Mexico does not yet have a dedicated digital nomad visa. Many remote workers enter on a tourist permit (FMM), which allows stays of up to 180 days per entry — and some nomads cycle in and out to reset the clock. However, this is a grey area legally if you are earning income while on a tourist permit. For longer-term legal residence, the Temporary Resident Visa is the primary option, requiring either a job offer from a Mexican employer, sufficient savings (proof of ~$43,000 USD in savings or ~$2,600/month income), or family connection. Mexico City's growing nomad community means the practical reality is that many remote workers operate informally, but formal residency options are more limited than Colombia.

Q: How does the cost of living in Medellín compare to Mexico City in 2026?

Medellín is generally cheaper than Mexico City for most categories of spending. A one-bedroom apartment in a desirable Medellín neighbourhood (El Poblado, Laureles) typically rents for $600–$1,200/month USD. A comparable apartment in Roma Norte or Condesa in Mexico City now runs $1,000–$2,200/month following years of nomad-driven gentrification. Groceries and dining out are comparable — both are affordable relative to the US or Europe. Transport is cheaper in Medellín (metro + cable car system). Mexico City tends to have higher variation: ultra-cheap street food co-exists with increasingly expensive restaurant scenes in expat neighbourhoods. Both cities offer an excellent quality of life on $2,500–$4,000/month USD.

Q: Is it safe to live as an expat in Medellín or Mexico City?

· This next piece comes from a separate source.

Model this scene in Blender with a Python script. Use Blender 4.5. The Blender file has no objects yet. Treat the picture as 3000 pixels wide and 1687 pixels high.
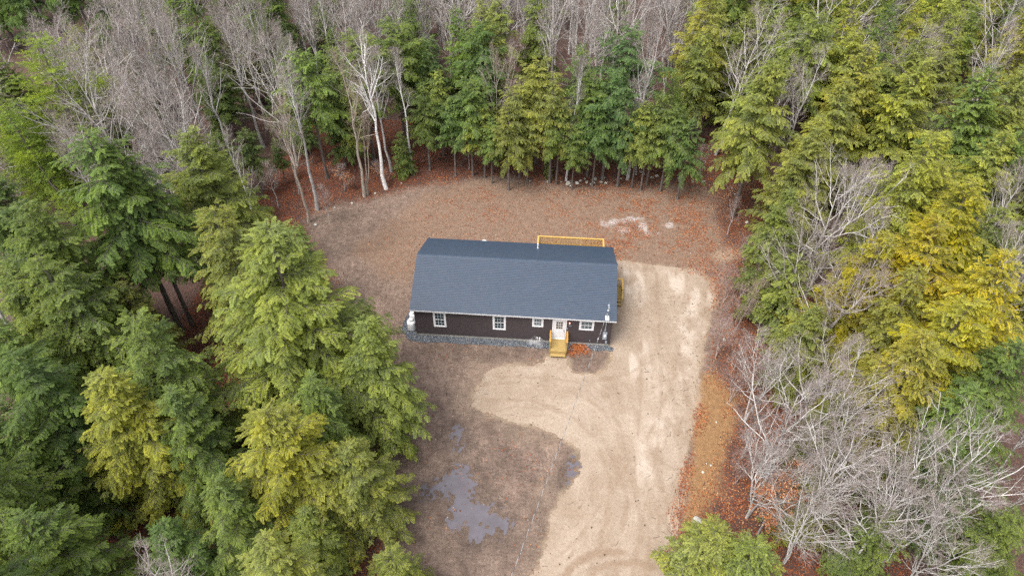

Both cities have improved dramatically in safety over the past decade, and both host large, established expat communities. Medellín was famously the world's most dangerous city in the early 1990s; today it is a transformed, award-winning city with a functioning metro and vibrant cultural scene. Crime still exists — petty theft and phone snatching are the most common issues in expat-heavy areas. Mexico City similarly has high crime statistics nationally, but the expat neighbourhoods of Roma, Condesa, Polanco, and Coyoacán have low violent crime rates and feel safe for daily life. Both cities reward the same common-sense precautions: stay aware, avoid certain areas after dark, use trusted transport apps, and connect with the local expat community for current safety advice.

Q: How does Colombia's foreign income tax exemption work for new residents?

Colombia offers a significant tax advantage for new tax residents: foreign-sourced income (income earned from clients or employers outside Colombia) is exempt from Colombian income tax for the first 5 years of residency. After 5 years, foreign income becomes taxable in Colombia under the worldwide income principle. This makes Colombia particularly attractive for digital nomads who become Colombian tax residents — they pay zero Colombian income tax on their foreign freelance or remote work income for up to 5 years. The figures in our comparison table reflect standard Colombian tax rates, which apply after the exemption period or to Colombian-sourced income. The 5-year exemption is a genuine financial incentive that Mexico does not offer.

Q: What are the remote work communities like in CDMX vs Medellín?

Both cities have thriving remote work communities, but they have different characters. Mexico City's nomad scene is one of the largest in Latin America, centred around Roma Norte and Condesa, with hundreds of coworking spaces, regular meetups, and an established infrastructure for remote workers. The community skews slightly older and more career-professional, with a large contingent of American and European workers on higher salaries. Medellín's community, centred in El Poblado and Laureles, has a younger demographic and a reputation for being particularly welcoming and community-oriented. Medellín hosts major nomad conferences and is consistently rated one of the top 3 digital nomad cities globally. Both have excellent coworking space options, reliable high-speed fibre internet, and active Slack/WhatsApp communities.

Q: Do Mexico and Colombia have tax treaties with the USA?

Mexico has a comprehensive tax treaty with the United States (in force since 1994 as part of NAFTA-era agreements). It covers employment income, dividends, interest, royalties, and pensions, and provides mechanisms to avoid double taxation. Americans in Mexico can use the Foreign Tax Credit for Mexican taxes paid. Colombia does not currently have a bilateral income tax treaty with the United States, meaning there is no formal treaty framework — Americans in Colombia must rely solely on the Foreign Tax Credit and FEIE to manage their US obligations. Colombia has treaties with several other countries (Spain, Chile, Canada, France) but not the US. This is a meaningful difference for American expats comparing the two destinations from a tax compliance perspective.